#### GIVEN MATERIAL
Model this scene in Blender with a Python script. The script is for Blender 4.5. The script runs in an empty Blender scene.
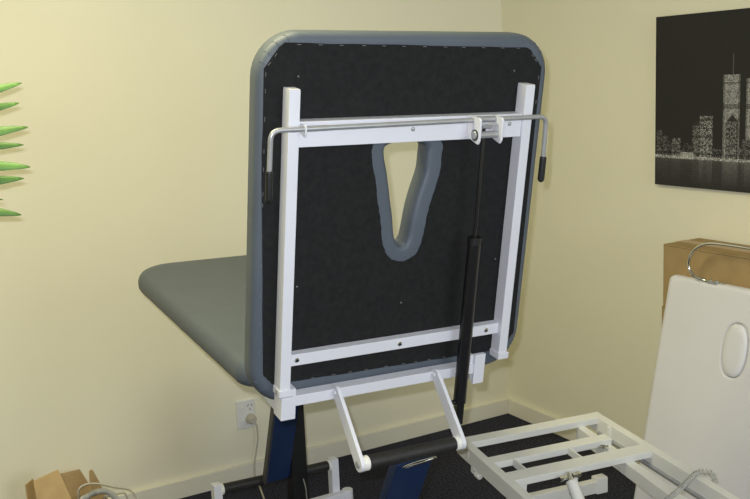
import bpy, bmesh, math, random
from mathutils import Vector as V, Matrix
random.seed(7)
PI = math.pi
SC = bpy.context.scene
C = SC.collection

# ------------------------------------------------------------------ helpers
def vec(p): return V(p)

class F:
    """A local frame: origin and three unit axes."""
    def __init__(s, o, a, b, c): s.o, s.a, s.b, s.c = V(o), V(a), V(b), V(c)
    def __call__(s, a=0, b=0, c=0): return s.o + s.a*a + s.b*b + s.c*c
    def at(s, a, b, c=0): return F(s(a, b, c), s.a, s.b, s.c)
WORLD = F((0,0,0), (1,0,0), (0,1,0), (0,0,1))

class MB:
    def __init__(s): s.bm = bmesh.new()
    def merge(s, t):
        m = {}
        for v in t.verts: m[v] = s.bm.verts.new(v.co)
        for f in t.faces:
            try:
                g = s.bm.faces.new([m[v] for v in f.verts]); g.material_index = f.material_index
            except ValueError: pass
        t.free()
    def box(s, fr, a, b, c, bev=0.0, seg=2):
        t = bmesh.new()
        vs = [t.verts.new(fr(x, y, z)) for x in a for y in b for z in c]
        for q in ((0,1,3,2),(4,6,7,5),(0,4,5,1),(2,3,7,6),(0,2,6,4),(1,5,7,3)):
            t.faces.new([vs[i] for i in q])
        bmesh.ops.recalc_face_normals(t, faces=t.faces[:])
        if bev: bmesh.ops.bevel(t, geom=t.edges[:], offset=bev, segments=seg, profile=.5, affect='EDGES')
        s.merge(t); return s
    def prism(s, pts, off, bev=0.0, seg=2):
        """closed planar outline pts (world) swept by vector off"""
        t = bmesh.new(); off = V(off)
        lo = [t.verts.new(V(p)) for p in pts]; hi = [t.verts.new(V(p)+off) for p in pts]
        n = len(pts)
        t.faces.new(lo); t.faces.new(hi[::-1])
        for i in range(n): t.faces.new([lo[i], hi[i], hi[(i+1)%n], lo[(i+1)%n]])
        bmesh.ops.recalc_face_normals(t, faces=t.faces[:])
        if bev: bmesh.ops.bevel(t, geom=t.edges[:], offset=bev, segments=seg, profile=.5, affect='EDGES')
        s.merge(t); return s
    def tube(s, path, r, n=14, caps=True, closed=False):
        path = [V(p) for p in path]; k = len(path)
        rs = r if isinstance(r, (list, tuple)) else [r]*k
        rings = []; up = None
        for i, p in enumerate(path):
            if closed: d = path[(i+1)%k]-path[i-1]
            else: d = path[min(i+1, k-1)]-path[max(i-1, 0)]
            d.normalize()
            if up is None:
                up = V((0,0,1)) if abs(d.z) < .9 else V((1,0,0))
            x = (up - d*up.dot(d)).normalized(); y = d.cross(x); up = x
            rings.append([s.bm.verts.new(p + (x*math.cos(2*PI*j/n)+y*math.sin(2*PI*j/n))*rs[i]) for j in range(n)])
        for i in range(k if closed else k-1):
            A, B = rings[i], rings[(i+1)%k]
            for j in range(n): s.bm.faces.new([A[j], A[(j+1)%n], B[(j+1)%n], B[j]])
        if caps and not closed:
            s.bm.faces.new(rings[0][::-1]); s.bm.faces.new(rings[-1])
        return s
    def cyl(s, p, q, r, n=20, bev=0.0):
        p, q = V(p), V(q); d = (q-p); L = d.length; d.normalize()
        if bev: return s.tube([p, p+d*1e-5, p+d*bev, q-d*bev, q-d*1e-5, q], [r-bev, r-bev, r, r, r-bev, r-bev], n)
        return s.tube([p, q], r, n)
    def lathe(s, fr, prof, n=28):
        rings = []
        for r, z in prof:
            rings.append([s.bm.verts.new(fr(r*math.cos(2*PI*j/n), r*math.sin(2*PI*j/n), z)) for j in range(n)])
        for A, B in zip(rings, rings[1:]):
            for j in range(n): s.bm.faces.new([A[j], A[(j+1)%n], B[(j+1)%n], B[j]])
        s.bm.faces.new(rings[0][::-1]); s.bm.faces.new(rings[-1]); return s
    def loops(s, loops):
        """skin a list of equally long closed loops"""
        R = [[s.bm.verts.new(V(p)) for p in l] for l in loops]
        n = len(R[0])
        for A, B in zip(R, R[1:]):
            for j in range(n): s.bm.faces.new([A[j], A[(j+1)%n], B[(j+1)%n], B[j]])
        return R
    def fill(s, *rings):
        es = []
        for r in rings:
            for i in range(len(r)):
                e = s.bm.edges.get((r[i], r[(i+1)%len(r)])) or s.bm.edges.new((r[i], r[(i+1)%len(r)]))
                es.append(e)
        bmesh.ops.triangle_fill(s.bm, use_beauty=True, use_dissolve=False, edges=es)
        return s
    def build(s, name, mat, parent=None, smooth=35, recalc=True, label=None):
        if recalc: bmesh.ops.recalc_face_normals(s.bm, faces=s.bm.faces[:])
        me = bpy.data.meshes.new(name)
        root = parent
        while root is not None and root.parent is not None: root = root.parent
        if root is not None:
            bmesh.ops.translate(s.bm, verts=s.bm.verts[:], vec=-root.location)
        s.bm.to_mesh(me); s.bm.free()
        if smooth:
            me.polygons.foreach_set('use_smooth', [True]*len(me.polygons))
            me.set_sharp_from_angle(angle=math.radians(smooth))
        for m in (mat if isinstance(mat, (list, tuple)) else [mat]): me.materials.append(m)
        o = bpy.data.objects.new(name, me); C.objects.link(o)
        if smooth:
            wn = o.modifiers.new('weighted_normals', 'WEIGHTED_NORMAL'); wn.keep_sharp = True; wn.weight = 90
        if parent is not None: o.parent = parent
        if label: o['label'] = label
        return o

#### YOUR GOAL
Search the listing for the word "scene" and return each line that holds it.

#### TASK RESULT
Model this scene in Blender with a Python script. The script is for Blender 4.5. The script runs in an empty Blender scene.
SC = bpy.context.scene